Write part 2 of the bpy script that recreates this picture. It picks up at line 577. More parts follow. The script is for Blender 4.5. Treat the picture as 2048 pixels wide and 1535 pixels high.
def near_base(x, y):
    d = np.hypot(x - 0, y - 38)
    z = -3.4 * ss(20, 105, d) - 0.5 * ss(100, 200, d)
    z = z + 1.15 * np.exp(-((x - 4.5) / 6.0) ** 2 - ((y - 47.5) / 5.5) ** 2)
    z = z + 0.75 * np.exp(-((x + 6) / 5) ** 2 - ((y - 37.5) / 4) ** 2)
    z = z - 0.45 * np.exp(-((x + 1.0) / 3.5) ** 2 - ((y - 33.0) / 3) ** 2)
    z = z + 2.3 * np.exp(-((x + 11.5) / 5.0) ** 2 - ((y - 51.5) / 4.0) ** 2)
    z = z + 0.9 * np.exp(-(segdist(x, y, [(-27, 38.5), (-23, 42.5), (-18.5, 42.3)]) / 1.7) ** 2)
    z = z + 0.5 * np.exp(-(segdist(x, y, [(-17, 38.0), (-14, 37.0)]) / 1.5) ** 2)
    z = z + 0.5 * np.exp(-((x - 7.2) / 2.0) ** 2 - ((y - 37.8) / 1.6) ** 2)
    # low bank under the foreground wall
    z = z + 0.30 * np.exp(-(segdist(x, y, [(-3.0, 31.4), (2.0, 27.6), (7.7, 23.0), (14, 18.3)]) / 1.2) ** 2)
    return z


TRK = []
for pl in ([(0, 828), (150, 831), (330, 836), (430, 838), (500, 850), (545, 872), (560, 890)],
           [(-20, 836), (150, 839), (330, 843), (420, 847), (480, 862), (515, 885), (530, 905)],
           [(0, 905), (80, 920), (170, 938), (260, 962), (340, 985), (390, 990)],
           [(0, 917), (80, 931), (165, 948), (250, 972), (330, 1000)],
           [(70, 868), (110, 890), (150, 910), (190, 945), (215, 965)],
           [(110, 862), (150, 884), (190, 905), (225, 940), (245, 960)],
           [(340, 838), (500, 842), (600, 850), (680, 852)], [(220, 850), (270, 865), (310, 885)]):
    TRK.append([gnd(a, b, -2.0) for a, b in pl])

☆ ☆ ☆

WRITTEN EXERCISE: Write out the whole listing exactly.

RESULT FOR THIS TASK:
Write part 2 of the bpy script that recreates this picture. It picks up at line 577. More parts follow. The script is for Blender 4.5. Treat the picture as 2048 pixels wide and 1535 pixels high.
def near_base(x, y):
    d = np.hypot(x - 0, y - 38)
    z = -3.4 * ss(20, 105, d) - 0.5 * ss(100, 200, d)
    z = z + 1.15 * np.exp(-((x - 4.5) / 6.0) ** 2 - ((y - 47.5) / 5.5) ** 2)
    z = z + 0.75 * np.exp(-((x + 6) / 5) ** 2 - ((y - 37.5) / 4) ** 2)
    z = z - 0.45 * np.exp(-((x + 1.0) / 3.5) ** 2 - ((y - 33.0) / 3) ** 2)
    z = z + 2.3 * np.exp(-((x + 11.5) / 5.0) ** 2 - ((y - 51.5) / 4.0) ** 2)
    z = z + 0.9 * np.exp(-(segdist(x, y, [(-27, 38.5), (-23, 42.5), (-18.5, 42.3)]) / 1.7) ** 2)
    z = z + 0.5 * np.exp(-(segdist(x, y, [(-17, 38.0), (-14, 37.0)]) / 1.5) ** 2)
    z = z + 0.5 * np.exp(-((x - 7.2) / 2.0) ** 2 - ((y - 37.8) / 1.6) ** 2)
    # low bank under the foreground wall
    z = z + 0.30 * np.exp(-(segdist(x, y, [(-3.0, 31.4), (2.0, 27.6), (7.7, 23.0), (14, 18.3)]) / 1.2) ** 2)
    return z


TRK = []
for pl in ([(0, 828), (150, 831), (330, 836), (430, 838), (500, 850), (545, 872), (560, 890)],
           [(-20, 836), (150, 839), (330, 843), (420, 847), (480, 862), (515, 885), (530, 905)],
           [(0, 905), (80, 920), (170, 938), (260, 962), (340, 985), (390, 990)],
           [(0, 917), (80, 931), (165, 948), (250, 972), (330, 1000)],
           [(70, 868), (110, 890), (150, 910), (190, 945), (215, 965)],
           [(110, 862), (150, 884), (190, 905), (225, 940), (245, 960)],
           [(340, 838), (500, 842), (600, 850), (680, 852)], [(220, 850), (270, 865), (310, 885)]):
    TRK.append([gnd(a, b, -2.0) for a, b in pl])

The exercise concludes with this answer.